The archdiocese sprawls across parts of three modern counties: Mayo, Galway, and Roscommon. It contains Achill Island and the Aran Islands. It includes the towns of Westport, Castlebar, Ballinrobe, Clifden, Claremorris, Athenry, and Tuam itself. It has pastoral charge of the largest Gaeltacht in Ireland, the Irish-speaking communities of west Galway and west Mayo. Six island parishes sit within its boundaries. The lakes Mask and Corrib split it north and south. And tucked into the patchwork are the kinds of administrative oddities that medieval Europe specialised in: a parish in one diocese surrounded by another, an exclave inside an exclave, the residue of centuries of monastic outreach and royal favour.

Two Pilgrimage Mountains

Two of Ireland's most powerful sacred sites sit within Tuam's bounds. Knock Shrine in County Mayo - born from the 1879 Marian apparition - draws close to a million pilgrims a year, the largest pilgrimage centre in Ireland. Croagh Patrick, the conical mountain on the south shore of Clew Bay, has been climbed by penitents for at least a thousand years and probably much longer; the documentary trail linking it to Saint Patrick's forty days of fasting goes back to the 7th century. Every July, on Reek Sunday, thousands still climb the loose scree of its summit cone, some of them barefoot. Ballintubber Abbey in Mayo, founded in 1216, is the oldest medieval parish church in Ireland still in continuous use.
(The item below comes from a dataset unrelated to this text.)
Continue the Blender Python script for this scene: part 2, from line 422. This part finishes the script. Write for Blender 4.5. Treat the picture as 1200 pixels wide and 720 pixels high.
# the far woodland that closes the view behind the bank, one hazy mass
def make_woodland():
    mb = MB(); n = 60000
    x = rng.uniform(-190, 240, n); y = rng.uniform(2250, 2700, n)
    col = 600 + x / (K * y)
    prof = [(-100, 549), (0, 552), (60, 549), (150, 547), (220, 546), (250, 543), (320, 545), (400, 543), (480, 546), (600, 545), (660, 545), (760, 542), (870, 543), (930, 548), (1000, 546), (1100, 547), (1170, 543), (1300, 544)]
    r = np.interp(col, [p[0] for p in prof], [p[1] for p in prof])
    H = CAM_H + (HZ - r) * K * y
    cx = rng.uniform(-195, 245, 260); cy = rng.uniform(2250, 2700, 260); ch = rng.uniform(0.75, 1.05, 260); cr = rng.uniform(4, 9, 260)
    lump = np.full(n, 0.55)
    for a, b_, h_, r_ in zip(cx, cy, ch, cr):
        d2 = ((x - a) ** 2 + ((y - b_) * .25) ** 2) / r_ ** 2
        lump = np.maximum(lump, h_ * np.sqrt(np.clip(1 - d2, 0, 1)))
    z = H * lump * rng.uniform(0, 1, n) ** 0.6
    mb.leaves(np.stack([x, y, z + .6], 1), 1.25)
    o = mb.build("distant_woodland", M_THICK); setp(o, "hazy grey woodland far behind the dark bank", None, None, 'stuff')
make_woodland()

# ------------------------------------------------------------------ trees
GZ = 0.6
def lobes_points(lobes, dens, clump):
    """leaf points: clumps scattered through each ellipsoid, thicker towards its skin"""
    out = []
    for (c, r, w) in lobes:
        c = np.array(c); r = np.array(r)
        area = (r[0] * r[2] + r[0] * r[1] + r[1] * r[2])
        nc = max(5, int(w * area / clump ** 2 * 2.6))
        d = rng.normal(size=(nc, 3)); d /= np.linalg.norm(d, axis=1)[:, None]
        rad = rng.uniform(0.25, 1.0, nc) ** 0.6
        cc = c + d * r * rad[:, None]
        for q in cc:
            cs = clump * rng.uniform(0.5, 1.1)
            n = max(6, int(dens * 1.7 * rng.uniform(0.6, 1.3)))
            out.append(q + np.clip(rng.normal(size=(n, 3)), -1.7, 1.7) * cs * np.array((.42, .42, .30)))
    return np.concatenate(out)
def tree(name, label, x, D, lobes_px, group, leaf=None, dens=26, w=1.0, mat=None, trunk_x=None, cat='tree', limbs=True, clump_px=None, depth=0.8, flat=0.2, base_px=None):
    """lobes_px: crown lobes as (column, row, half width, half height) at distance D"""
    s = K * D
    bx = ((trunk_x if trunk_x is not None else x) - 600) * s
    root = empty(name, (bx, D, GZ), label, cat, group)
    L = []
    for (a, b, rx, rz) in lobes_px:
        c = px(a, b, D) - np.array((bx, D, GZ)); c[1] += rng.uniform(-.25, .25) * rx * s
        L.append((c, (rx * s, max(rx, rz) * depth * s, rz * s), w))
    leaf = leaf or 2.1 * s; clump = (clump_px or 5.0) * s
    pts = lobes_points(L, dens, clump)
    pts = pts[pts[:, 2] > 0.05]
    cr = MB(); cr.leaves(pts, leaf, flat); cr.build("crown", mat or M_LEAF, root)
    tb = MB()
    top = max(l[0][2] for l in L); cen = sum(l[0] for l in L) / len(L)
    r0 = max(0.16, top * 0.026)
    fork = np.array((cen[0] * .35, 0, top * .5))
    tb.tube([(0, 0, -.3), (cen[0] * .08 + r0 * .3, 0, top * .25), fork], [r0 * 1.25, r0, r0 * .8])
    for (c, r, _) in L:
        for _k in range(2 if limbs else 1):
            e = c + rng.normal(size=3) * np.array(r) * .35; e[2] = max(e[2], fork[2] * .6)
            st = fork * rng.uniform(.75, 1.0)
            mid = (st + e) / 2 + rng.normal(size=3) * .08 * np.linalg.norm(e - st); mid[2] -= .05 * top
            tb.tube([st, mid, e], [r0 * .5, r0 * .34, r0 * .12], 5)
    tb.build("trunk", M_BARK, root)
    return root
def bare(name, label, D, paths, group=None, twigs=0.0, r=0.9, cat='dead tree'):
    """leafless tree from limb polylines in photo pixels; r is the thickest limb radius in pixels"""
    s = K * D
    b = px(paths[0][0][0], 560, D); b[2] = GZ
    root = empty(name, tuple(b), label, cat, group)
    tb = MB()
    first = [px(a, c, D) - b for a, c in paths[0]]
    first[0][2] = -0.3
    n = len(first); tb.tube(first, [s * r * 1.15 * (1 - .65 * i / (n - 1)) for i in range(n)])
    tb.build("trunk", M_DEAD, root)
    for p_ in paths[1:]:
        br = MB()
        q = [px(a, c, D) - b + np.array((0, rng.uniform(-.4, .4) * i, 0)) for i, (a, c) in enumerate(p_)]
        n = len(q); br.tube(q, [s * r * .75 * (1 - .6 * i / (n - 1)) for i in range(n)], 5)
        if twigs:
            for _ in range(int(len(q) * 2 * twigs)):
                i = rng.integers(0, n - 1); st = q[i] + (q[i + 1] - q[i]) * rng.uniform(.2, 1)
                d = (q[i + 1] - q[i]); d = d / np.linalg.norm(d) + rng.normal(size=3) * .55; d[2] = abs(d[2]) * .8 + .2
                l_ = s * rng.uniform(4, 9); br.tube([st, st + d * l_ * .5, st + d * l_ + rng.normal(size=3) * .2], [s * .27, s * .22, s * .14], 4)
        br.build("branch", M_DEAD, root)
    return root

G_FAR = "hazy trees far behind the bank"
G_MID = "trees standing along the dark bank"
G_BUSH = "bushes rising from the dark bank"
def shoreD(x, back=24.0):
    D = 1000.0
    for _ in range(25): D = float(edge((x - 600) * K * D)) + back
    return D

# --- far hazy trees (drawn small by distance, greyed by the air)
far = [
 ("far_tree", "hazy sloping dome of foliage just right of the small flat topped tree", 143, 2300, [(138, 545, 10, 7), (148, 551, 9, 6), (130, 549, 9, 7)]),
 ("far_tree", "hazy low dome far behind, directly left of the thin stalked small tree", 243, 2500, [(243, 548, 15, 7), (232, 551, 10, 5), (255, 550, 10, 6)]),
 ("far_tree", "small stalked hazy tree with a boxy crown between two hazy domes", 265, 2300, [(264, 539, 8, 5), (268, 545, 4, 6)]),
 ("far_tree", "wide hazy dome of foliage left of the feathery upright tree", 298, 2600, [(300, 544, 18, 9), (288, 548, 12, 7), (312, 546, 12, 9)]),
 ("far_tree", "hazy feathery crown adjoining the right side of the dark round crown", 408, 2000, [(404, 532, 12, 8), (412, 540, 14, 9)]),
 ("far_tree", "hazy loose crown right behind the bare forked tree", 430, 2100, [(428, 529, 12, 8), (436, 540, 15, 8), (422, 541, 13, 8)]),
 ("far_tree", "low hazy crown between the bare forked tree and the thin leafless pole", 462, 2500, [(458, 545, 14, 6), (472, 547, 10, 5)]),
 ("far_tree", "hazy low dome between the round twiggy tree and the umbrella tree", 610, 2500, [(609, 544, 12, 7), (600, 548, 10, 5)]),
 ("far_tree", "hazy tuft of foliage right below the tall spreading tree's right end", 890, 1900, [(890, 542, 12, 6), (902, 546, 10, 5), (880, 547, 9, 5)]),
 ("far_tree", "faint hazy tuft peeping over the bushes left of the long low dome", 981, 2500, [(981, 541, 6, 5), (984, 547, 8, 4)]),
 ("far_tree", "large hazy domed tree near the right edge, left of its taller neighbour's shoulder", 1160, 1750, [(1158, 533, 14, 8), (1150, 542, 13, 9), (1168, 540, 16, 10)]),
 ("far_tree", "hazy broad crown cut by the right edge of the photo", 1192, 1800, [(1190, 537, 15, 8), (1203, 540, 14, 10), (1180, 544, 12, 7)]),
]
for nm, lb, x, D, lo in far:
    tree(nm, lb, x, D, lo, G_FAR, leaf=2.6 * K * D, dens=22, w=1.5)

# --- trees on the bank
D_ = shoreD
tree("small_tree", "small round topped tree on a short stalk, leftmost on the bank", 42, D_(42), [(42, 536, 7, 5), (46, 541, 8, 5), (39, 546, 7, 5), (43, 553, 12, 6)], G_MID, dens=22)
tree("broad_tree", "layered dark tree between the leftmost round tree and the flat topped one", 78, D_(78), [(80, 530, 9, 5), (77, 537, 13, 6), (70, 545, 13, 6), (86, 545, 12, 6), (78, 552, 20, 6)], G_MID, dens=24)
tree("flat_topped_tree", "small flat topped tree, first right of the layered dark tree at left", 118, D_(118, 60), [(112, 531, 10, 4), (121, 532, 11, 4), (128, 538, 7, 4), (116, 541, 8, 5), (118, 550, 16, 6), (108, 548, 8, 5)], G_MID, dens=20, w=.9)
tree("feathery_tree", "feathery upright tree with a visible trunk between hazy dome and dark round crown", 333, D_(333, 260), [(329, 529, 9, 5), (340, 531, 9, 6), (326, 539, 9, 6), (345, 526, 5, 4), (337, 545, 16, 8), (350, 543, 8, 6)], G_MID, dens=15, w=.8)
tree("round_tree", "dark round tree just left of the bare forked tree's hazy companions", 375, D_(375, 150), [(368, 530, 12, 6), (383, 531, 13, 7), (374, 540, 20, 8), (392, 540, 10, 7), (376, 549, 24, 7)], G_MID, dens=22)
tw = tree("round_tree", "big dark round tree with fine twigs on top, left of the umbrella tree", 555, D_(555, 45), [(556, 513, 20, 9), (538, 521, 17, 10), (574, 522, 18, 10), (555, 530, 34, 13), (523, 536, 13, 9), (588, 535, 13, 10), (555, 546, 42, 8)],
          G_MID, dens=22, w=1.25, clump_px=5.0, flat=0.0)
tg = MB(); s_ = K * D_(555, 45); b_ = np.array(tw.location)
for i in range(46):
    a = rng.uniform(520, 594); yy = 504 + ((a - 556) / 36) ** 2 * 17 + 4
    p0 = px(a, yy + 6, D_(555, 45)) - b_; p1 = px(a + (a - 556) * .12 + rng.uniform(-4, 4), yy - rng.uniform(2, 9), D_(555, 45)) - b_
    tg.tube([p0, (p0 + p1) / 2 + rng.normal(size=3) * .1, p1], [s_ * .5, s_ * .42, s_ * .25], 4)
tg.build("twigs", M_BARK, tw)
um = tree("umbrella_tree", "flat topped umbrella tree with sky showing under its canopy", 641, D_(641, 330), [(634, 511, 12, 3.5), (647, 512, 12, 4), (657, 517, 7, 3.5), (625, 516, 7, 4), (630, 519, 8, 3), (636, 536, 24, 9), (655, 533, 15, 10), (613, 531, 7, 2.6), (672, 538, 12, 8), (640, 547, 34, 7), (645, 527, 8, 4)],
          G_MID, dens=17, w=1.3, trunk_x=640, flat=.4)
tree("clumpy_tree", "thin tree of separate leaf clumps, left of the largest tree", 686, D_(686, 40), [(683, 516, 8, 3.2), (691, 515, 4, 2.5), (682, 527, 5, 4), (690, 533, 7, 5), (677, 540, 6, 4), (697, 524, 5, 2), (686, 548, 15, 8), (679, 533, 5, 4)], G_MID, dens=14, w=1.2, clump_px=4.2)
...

The Penal Years and the Catching Up

For two centuries after the Reformation, Catholic worship in Connacht was tolerated only intermittently and often persecuted. By 1825 the archbishop testified to a House of Commons committee that out of 107 places of worship in the diocese, only eighteen had slated roofs. The rest were thatched and wretched, often used as schoolrooms on weekdays, sometimes simply too small for the congregation, so that Mass was celebrated out in the open. Then came a building boom. Twenty churches went up during the Famine years of 1840 to 1850 alone. Of the 135 existing churches in the diocese today, only two - the abbeys of Ballyhaunis and Ballintubber - predate 1800. Almost everything else was built in the long Catholic recovery of the 19th century.

A Quieter Present

The numbers tell a now-familiar story of contraction. Around 1800 there were a hundred priests in the archdiocese; by 1968 there were 170. As of 2016 there were 103, with 69 over the age of 60 and 20 over 80. Mass attendance has fallen by roughly a tenth from the very high participation rate of 1986. The pattern of out-migration that has emptied the west of Ireland for two centuries continues to drain people eastward toward Dublin. Yet the calendar of pilgrimages still runs through the year: Lady's well at Athenry on the 15th of August since 1249, the Tochar Phadraig walking route from Ballintubber to Croagh Patrick restored in 1989, Saint Bernard's well at Abbeyknockmoy in late summer. The diocese has changed shape many times in nine centuries. It has not yet stopped.

From the Air

The archdiocesan seat, Tuam Cathedral, lies at approximately 53.515 N, 8.848 W. The full territory of the archdiocese extends from Achill Island on the Atlantic (54.0 N, 10.1 W) east to Moore parish on the Shannon (53.4 N, 8.0 W), a span of about 193 km. Useful nearby airports: Ireland West Airport Knock (EIKN) sits inside the archdiocese, roughly 50 km north of Tuam; Galway (EICM) lies 30 km south. From cruise altitude in clear weather, look for Lough Corrib and Lough Mask as the two great inland markers; the great pilgrimage mountain Croagh Patrick rises 764 metres above the south shore of Clew Bay.